Perhaps it is true that the Borg still feels, but this objection itself illustrates precisely the point I am trying to make. The objection rests on the fact that Humans, and yes, even Vulcans, immediately interpret the Borg's absence of affective expression as a sign of attitudes and dispositions that, if they are not emotions as such, are clearly related to them, for example, resoluteness, determination, cruelty, and indifference. The adjective "strategic" in the above objection assumes that we anticipate that the Borg's behaviour will be consistent with what is suggested by the signs that we recognize or that we assume to be there. This in turn implies, first, that we do not understand the Borg's lack of emotional expression as affective silence. We give it meaning in terms of emotions. However, this spontaneous projection informs us about the type of creatures that we are but tells us nothing about the Borg. For us, there is no behaviour that is without a certain affective quality, none to which we do not attribute an emotional dimension of some sort. The term "strategic" also implies that affective expression is directly related to behaviour. The idea of strategy as it is used in the objection supposes that the lack of affect expressed by the Borg is unmistakenly associated by us with definite behaviours. Finally it suggests that the impassivity of the Borg will spontaneously orient us towards certain affective dispositions, such as fear, doubt, irresolution, and perhaps terror and confusion, as if the insensitivity of Borg itself were an action that had direct consequences on our own behaviour.

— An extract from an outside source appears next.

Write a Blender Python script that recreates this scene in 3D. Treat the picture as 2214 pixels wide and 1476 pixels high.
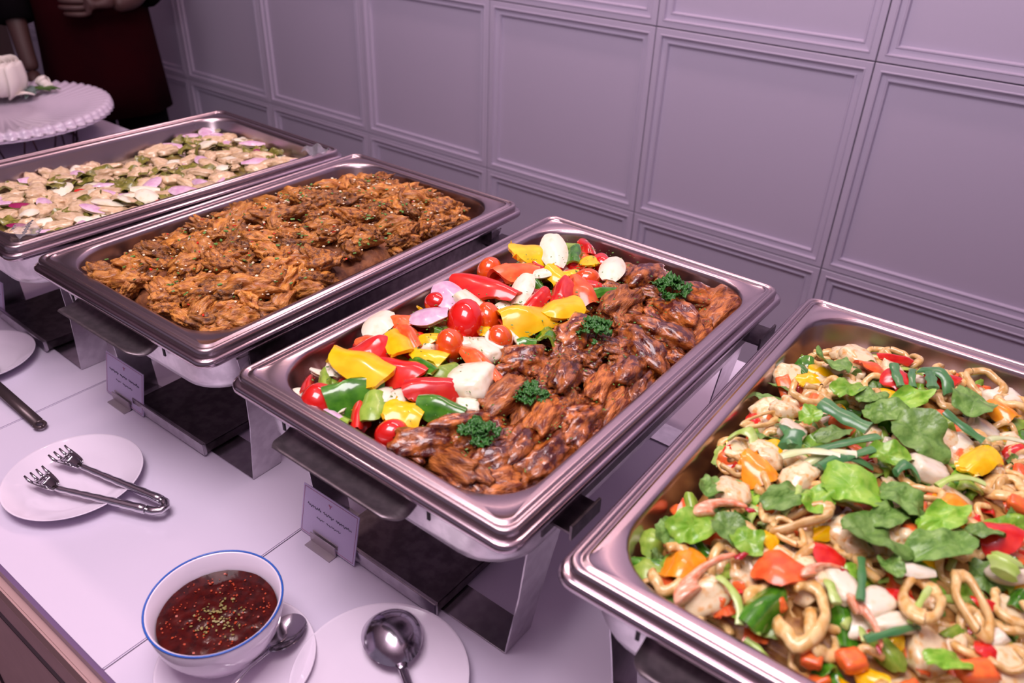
import bpy, bmesh, math, random
from mathutils import Vector, Matrix, noise
random.seed(7)
PI = math.pi
for o in list(bpy.data.objects): bpy.data.objects.remove(o)
COL = bpy.context.scene.collection
sc = bpy.context.scene
T = 0.75            # height of the counter top above the floor

# ------------------------------------------------------------------ camera
yaw, pitch, roll = 2.20531983, -0.55321428, 0.03826721
fwd = Vector((math.cos(pitch)*math.cos(yaw), math.cos(pitch)*math.sin(yaw), math.sin(pitch)))
rt = fwd.cross(Vector((0, 0, 1))).normalized(); up = rt.cross(fwd)
rt2 = math.cos(roll)*rt + math.sin(roll)*up; up2 = -math.sin(roll)*rt + math.cos(roll)*up
cam = bpy.data.cameras.new('camera'); camo = bpy.data.objects.new('camera', cam); COL.objects.link(camo)
m = Matrix((( rt2.x, up2.x, -fwd.x, 0.61210), (rt2.y, up2.y, -fwd.y, -0.35290), (rt2.z, up2.z, -fwd.z, 0.67862+T), (0, 0, 0, 1)))
camo.matrix_world = m
cam.sensor_width = 36; cam.sensor_fit = 'HORIZONTAL'; cam.lens = 1725.56/2214*36
cam.clip_start = 0.02; cam.clip_end = 60
cam.dof.use_dof = True; cam.dof.focus_distance = 0.95; cam.dof.aperture_fstop = 5.6
sc.camera = camo

# ------------------------------------------------------------------ world and lights
w = bpy.data.worlds.new('world'); sc.world = w; w.use_nodes = True
w.node_tree.nodes['Background'].inputs[0].default_value = (0.55, 0.42, 0.60, 1)
w.node_tree.nodes['Background'].inputs[1].default_value = 0.36
def area(name, loc, aim, sx, sy, power, col):
    l = bpy.data.lights.new(name, 'AREA'); l.shape = 'RECTANGLE'; l.size = sx; l.size_y = sy; l.energy = power; l.color = col
    o = bpy.data.objects.new(name, l); COL.objects.link(o); o.location = loc
    o.rotation_euler = (Vector(aim)-Vector(loc)).to_track_quat('-Z', 'Y').to_euler()
    return o
area('ceiling_light_panel', (0.10, -0.22, T+1.93), (0.0, 0.20, T), 1.1, 0.9, 32, (1.0, 0.90, 0.95))
area('flash_bounced_off_ceiling', (0.45, -0.60, T+1.0), (0.10, -0.05, T+2.0), 0.35, 0.35, 30, (1.0, 0.88, 0.95))
area('added_warm_fill_over_wall', (-0.25, 1.15, T+1.9), (-0.25, 1.30, T), 1.5, 0.12, 13, (1.0, 0.66, 0.66))  # added warm strip, no known fitting: tints the rims, picks out the mouldings
def spot(name, loc, power, col, rad=0.03):
    l = bpy.data.lights.new(name, 'POINT'); l.energy = power; l.color = col; l.shadow_soft_size = rad
    o = bpy.data.objects.new(name, l); COL.objects.link(o); o.location = loc; return o
spot('ceiling_bulb', (-0.9, 0.35, T+1.75), 5, (1.0, 0.78, 0.72))
sc.view_settings.view_transform = 'Standard'; sc.view_settings.look = 'None'
sc.view_settings.gamma = 1; sc.view_settings.use_curve_mapping = False
sc.view_settings.exposure = 0.15

# ------------------------------------------------------------------ materials
def mat(name, col, rough=0.5, metal=0.0, col2=None, scale=40, bump=0.0, bscale=None, coat=0.0, sss=0.0, stretch=None, spec=0.5, trans=0.0, vary=0.0, detail=3, lo=.38, hi=.62):
    M = bpy.data.materials.new(name); M.use_nodes = True
    nt = M.node_tree; b = nt.nodes['Principled BSDF']
    b.inputs['Base Color'].default_value = (*col, 1); b.inputs['Roughness'].default_value = rough
    b.inputs['Metallic'].default_value = metal; b.inputs['Specular IOR Level'].default_value = spec
    if coat: b.inputs['Coat Weight'].default_value = coat; b.inputs['Coat Roughness'].default_value = 0.08
    if sss: b.inputs['Subsurface Weight'].default_value = sss; b.inputs['Subsurface Radius'].default_value = (.006, .004, .003); b.inputs['Subsurface Scale'].default_value = 1
    if trans: b.inputs['Transmission Weight'].default_value = trans
    tc = nt.nodes.new('ShaderNodeTexCoord'); vec = tc.outputs['Object']
    if stretch:
        mp = nt.nodes.new('ShaderNodeMapping'); mp.inputs['Scale'].default_value = stretch
        nt.links.new(vec, mp.inputs['Vector']); vec = mp.outputs['Vector']
    src = None
    if col2:
        n = nt.nodes.new('ShaderNodeTexNoise'); n.inputs['Scale'].default_value = scale; n.inputs['Detail'].default_value = detail
        nt.links.new(vec, n.inputs['Vector'])
        r = nt.nodes.new('ShaderNodeValToRGB'); r.color_ramp.elements[0].position = lo; r.color_ramp.elements[1].position = hi
        r.color_ramp.elements[0].color = (*col, 1); r.color_ramp.elements[1].color = (*col2, 1)
        nt.links.new(n.outputs['Fac'], r.inputs['Fac']); src = r.outputs['Color']
    if vary:
        oi = nt.nodes.new('ShaderNodeObjectInfo'); mr = nt.nodes.new('ShaderNodeMapRange')
        mr.inputs['To Min'].default_value = 1-vary; mr.inputs['To Max'].default_value = 1+vary*.7
        nt.links.new(oi.outputs['Random'], mr.inputs['Value'])
        hs = nt.nodes.new('ShaderNodeHueSaturation')
        nt.links.new(mr.outputs['Result'], hs.inputs['Value'])
        if src: nt.links.new(src, hs.inputs['Color'])
        else: hs.inputs['Color'].default_value = (*col, 1)
        src = hs.outputs['Color']
    if src: nt.links.new(src, b.inputs['Base Color'])
    if bump:
        n2 = nt.nodes.new('ShaderNodeTexNoise'); n2.inputs['Scale'].default_value = bscale or scale; n2.inputs['Detail'].default_value = 4
        nt.links.new(vec, n2.inputs['Vector'])
        bp = nt.nodes.new('ShaderNodeBump'); bp.inputs['Strength'].default_value = bump; bp.inputs['Distance'].default_value = 0.002
        nt.links.new(n2.outputs['Fac'], bp.inputs['Height']); nt.links.new(bp.outputs['Normal'], b.inputs['Normal'])
    return M

M_WALL = mat('painted_panelling', (.43, .38, .50), .42)
M_SEAM = mat('wall_backing', (.10, .085, .10), .7)
M_FLOOR = mat('floor_tile', (.15, .11, .10), .35, col2=(.18, .13, .12), scale=3)
M_CEIL = mat('ceiling_paint', (.75, .58, .66), .8)
M_DARKWALL = mat('dark_far_wall', (.16, .10, .10), .7)
M_TOP = mat('white_glass', (.665, .59, .725), .16, spec=.28)
M_EDGE = mat('glass_edge', (.16, .10, .20), .2)
M_TRIM = mat('rose_trim', (.50, .31, .30), .45)
M_FASC = mat('mauve_fascia', (.62, .38, .40), .5, col2=(.66, .41, .43), scale=25)
M_GROOVE = mat('dark_groove', (.04, .02, .03), .6)
M_STEEL = mat('polished_steel', (.50, .41, .45), .17, 1.0, bump=.015, bscale=300)
M_BASIN = mat('brushed_steel_basin', (.48, .39, .415), .27, 1.0, bump=.02, bscale=200)
M_HAMMER = mat('worn_steel', (.72, .67, .70), .34, 1.0, col2=(.56, .52, .55), scale=60, bump=.03, bscale=90)
M_DARK = mat('dark_steel', (.17, .14, .155), .30, 1.0, col2=(.11, .09, .10), scale=80)
M_HANDLE = mat('dull_handle_steel', (.22, .175, .195), .42, .85, col2=(.16, .13, .145), scale=90)
M_LEG = mat('leg_steel', (.62, .58, .62), .25, 1.0, col2=(.52, .48, .52), scale=70)
M_SLOT = mat('slot_black', (.02, .015, .02), .6)
M_PORC = mat('white_porcelain', (.80, .70, .82), .10, coat=.4)
M_BLUE = mat('blue_glaze', (.03, .12, .50), .2)
M_SAUCE = mat('chili_sauce', (.028, .0008, .0004), .12, col2=(.065, .003, .001), scale=110, bump=.10, bscale=160, spec=.35)
M_CHROME = mat('bright_cutlery', (.66, .63, .67), .12, 1.0)
M_SPOON = mat('worn_spoon', (.50, .46, .52), .16, 1.0, col2=(.62, .58, .64), scale=90)
M_BLACKP = mat('dark_handle', (.10, .07, .075), .35, .6)
M_CARD = mat('card_paper', (.58, .49, .70), .6)
M_INK = mat('card_ink', (.05, .04, .09), .6)
M_PINK = mat('card_pink', (.55, .22, .33), .6)
M_CLIP = mat('card_clip', (.45, .38, .42), .35, .5)
M_RED = mat('red_pepper_skin', (.62, .012, .012), .18, col2=(.72, .03, .015), scale=4.29, coat=.5, sss=.12, vary=.15)
M_REDIN = mat('red_pepper_flesh', (.75, .09, .035), .35, sss=.2)
M_ORG = mat('orange_red_pepper', (.80, .10, .02), .25, col2=(.82, .17, .04), scale=4.29, coat=.3, sss=.15, vary=.12)
M_ORG2 = mat('orange_pepper_skin', (.90, .28, .01), .2, col2=(.95, .38, .02), scale=4.29, coat=.5, sss=.15, vary=.1)
M_YEL = mat('yellow_pepper_skin', (.95, .50, .0), .2, col2=(.95, .60, .01), scale=4.29, coat=.4, sss=.15, vary=.1)
M_GRN = mat('green_pepper_skin', (.035, .17, .008), .16, col2=(.08, .28, .015), scale=4.29, coat=.6, sss=.08, vary=.2)
M_LIME = mat('green_pepper_flesh', (.30, .45, .06), .32, col2=(.20, .36, .03), scale=4.29, coat=.2, sss=.15, vary=.15)
M_ONION = mat('white_onion', (.86, .80, .62), .25, col2=(.78, .66, .42), scale=4, coat=.3, sss=.25, vary=.08, lo=.5, hi=.75)
M_ONP = mat('mauve_onion', (.62, .36, .52), .25, col2=(.72, .52, .62), scale=3.43, coat=.3, sss=.2)
M_TOM = mat('tomato_skin', (.68, .012, .008), .1, coat=.9, sss=.1, vary=.12)
M_TOMO = mat('orange_tomato_skin', (.78, .11, .008), .1, col2=(.72, .07, .006), scale=4.29, coat=.9, sss=.1, vary=.1)
M_RIB = mat('glazed_rib_meat', (.085, .007, .002), .14, col2=(.58, .17, .028), scale=6, bump=1, bscale=16, coat=.8, vary=.3, detail=9, lo=.41, hi=.64)
M_RIB2 = mat('rib_meat_fibres', (.62, .20, .040), .36, col2=(.16, .028, .006), scale=7, bump=1, bscale=20, coat=.3, vary=.3, stretch=(.5, 1.5, 1.5), detail=8)
M_GRAVY = mat('rib_gravy', (.10, .022, .006), .2, col2=(.22, .06, .02), scale=60, bump=.6, coat=.5)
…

It therefore does not really matter whether or not members of the collective feel anything, for we spontaneously interpret their expressive passivity as revealing definite affective dispositions. What does matter fro the argument concerning the disappearance of the self, however, is that (it) they do(es) not express anything. When we respond affectively as we do to the Borg's indifference, through anger, fear, repulsion, or disgust, we attempt to coordinate our actions to theirs. unfortunately, this spontaneous effort of ours is doomed to failure because they cannot answer our affect. Unlike the action of their imagined insensitivity upon us, our emotional expression has no hold upon them. How is this failure visible? What demonstrates it is that we cannot individualize members of the collective. I do not mean by this that we cannot recognize that this "thing," half human and half machine, that is now coming towards us was not Borg half an hour ago but a data analyst working in engineering. It is, on the contrary, easy to recognize that members of the collective once were distinct individuals belonging to different species. However, what we cannot do is individualize them in action so to speak. There is nothing we can do that can evoke from a member of the collective a response that is not dictated by the collective.

Members of the collective do not react to affective expression because they do not need to. The Borg's mind is conscious of itself and the access of all to the complete store of information it contains is immediate and total. No individual needs therefore to coordinate his or her actions to those of another precisely because they are not individuals but part of a whole. The smooth functioning of the various parts of the Borg is centrally directed. There is no need for local and individual coordination in this situation because no one is uncertain about the intentions of another towards him. That is why members of the collective neither express nor recognize emotions. They have no use for that device.